Cuomo Agenda: Teacher Overhaul, Wage Hike, Business Tax Cut

Gov. Andrew Cuomo on Wednesday delivers his State of the State address and executive budget proposal at the Empire State Plaza Convention Center in Albany. (AP Photo/Mike Groll)
Gov. Andrew Cuomo on Wednesday delivers his State of the State address and executive budget proposal at the Empire State Plaza Convention Center in Albany. (AP Photo/Mike Groll)

Democratic Gov. Andrew Cuomo called for big investments in transportation, a higher minimum wage and a new teacher evaluation system Wednesday in a sprawling address that laid out his priorities for 2015.

In the first State of the State address of his second term, Cuomo also pitched small business tax cuts and relief for homeowners struggling with high property taxes.

To address concerns about police misconduct and officer safety, Cuomo proposed a series of reforms designed to restore public faith in the justice system while protecting law enforcement.

The speech was accompanied by Cuomo’s $141.6 billion proposed state budget. Sprinkled throughout the spending plan are several other big and often contentious ideas: financial aid to students in the country illegally, more charter schools and a plan to make upstate regions compete against one another to win $1.5 billion in economic development funds.

“New York is the state that leads, and it always has,” Cuomo told a 2,200-person audience at the Empire State Plaza Convention Center. “While Washington fights and gridlocks, we find compromise and move forward.”

Compromise on the education proposals may be elusive. Cuomo vowed to support $1.1 billion in new education funding — but only if lawmakers overhaul the way teachers are evaluated to make it easier to remove failing teachers.

“This is the area where we need to do the most reform and where, frankly, reform is going to be difficult,” Cuomo said.
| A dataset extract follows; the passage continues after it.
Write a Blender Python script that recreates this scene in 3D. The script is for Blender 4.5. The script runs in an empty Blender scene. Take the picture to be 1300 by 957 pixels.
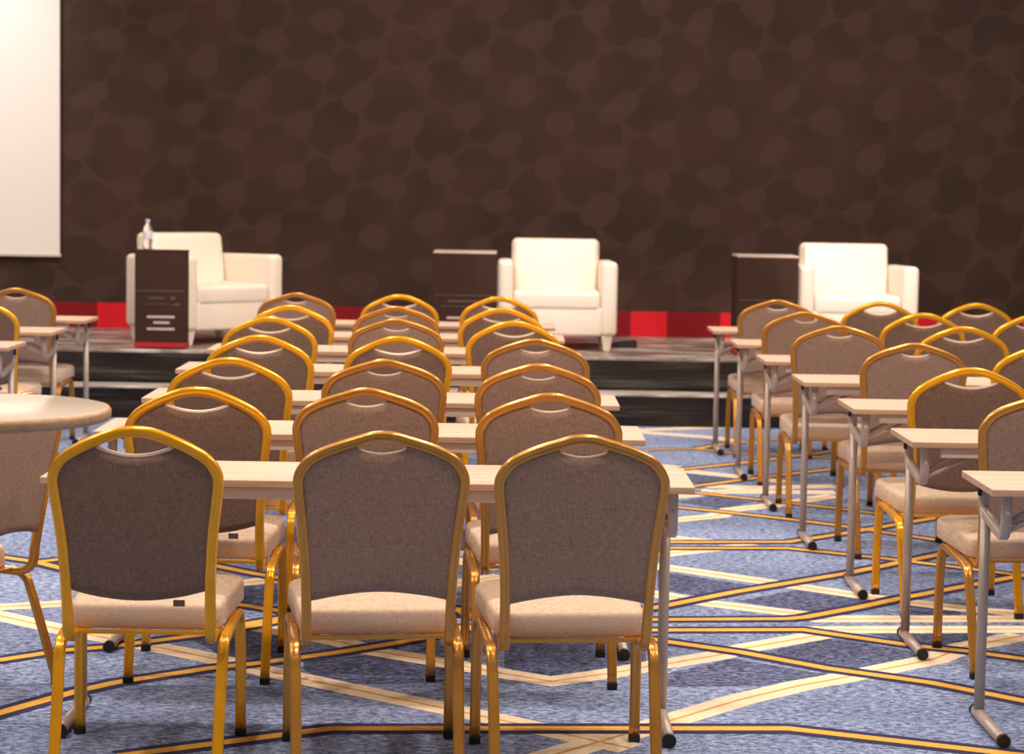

Teacher unions are already pushing back. Karen Magee, president of the state’s largest teachers union, said Cuomo ignored the need to reduce class sizes and target resources to poorer districts.

“This would work if we were putting cars together, and these were widgets,” she said of Cuomo’s ideas. “But these are children. …The governor truly doesn’t understand education.”

Law enforcement is another fractious issue, with some lawmakers urging changes in how police misconduct cases are handled following the death of Eric Garner, a black man, by a white police officer. Others want greater protections for police following the shooting deaths of two officers.

On Wednesday, state troopers arrested 22 protesters who sat and linked arms at the entrance to Cuomo’s address. Some were yelling, “Black lives matter!”

Cuomo proposed increasing diversity in police ranks and appointing an independent monitor to review cases in which grand juries do not indict officers in civilians’ deaths. He also called for more body armor and bulletproof glass in police cars.

“The community has to respect and trust the police, and police have to trust and respect the community,” Cuomo said.

Cuomo’s budget contained several initiatives designed to boost the economy and invest in transportation.

He wants to raise the minimum wage to $11.50 an hour in New York City and $10.50 elsewhere in the state. The wage, now $8.75, is set to increase to $9 at year’s end.

“If you work fulltime, you should be able to pay the rent and pay for food and not live in poverty,” Cuomo said. “That’s the basic promise of employment, and we’re not there yet.”

Some have pushed for a bigger wage increase, and New York City Mayor Bill de Blasio has asked for state authority to raise it to $13.30.

“It’s a big step forward, but $11.50 doesn’t do it in New York City,” said Assemblyman Brian Kavanagh, a Manhattan Democrat.

De Blasio praised Cuomo for taking up the issue and said he wants to see New York City determine its own wage level.

“What you see around the country is cities acting to address income inequality in a very forceful way,” he said. “You see it in Seattle, in Los Angeles, in Chicago.”

Cuomo also proposed a tax cut for small businesses and a tax credit program that would provide an estimated $1,000 to homeowners with incomes below $250,000 and whose property tax burden exceeds 6 percent of their income.

For upstate New York, Cuomo proposed spending $1.2 billion on the state Thruway to avoid new tolls this year and reduce a future toll increase on the new Tappan Zee Bridge.

For downstate, Cuomo proposed money for a rail link to LaGuardia Airport in Queens, four new rail stations to connect the Bronx to Manhattan and $750 million for new buses, subway cars and upgrades for the Metropolitan Transportation Authority.

Lawmakers will now review Cuomo’s proposals and attempt to negotiate changes before voting on the budget.

“I’m sure there are going to be adjustments,” said Republican Senate Leader Dean Skelos of Long Island.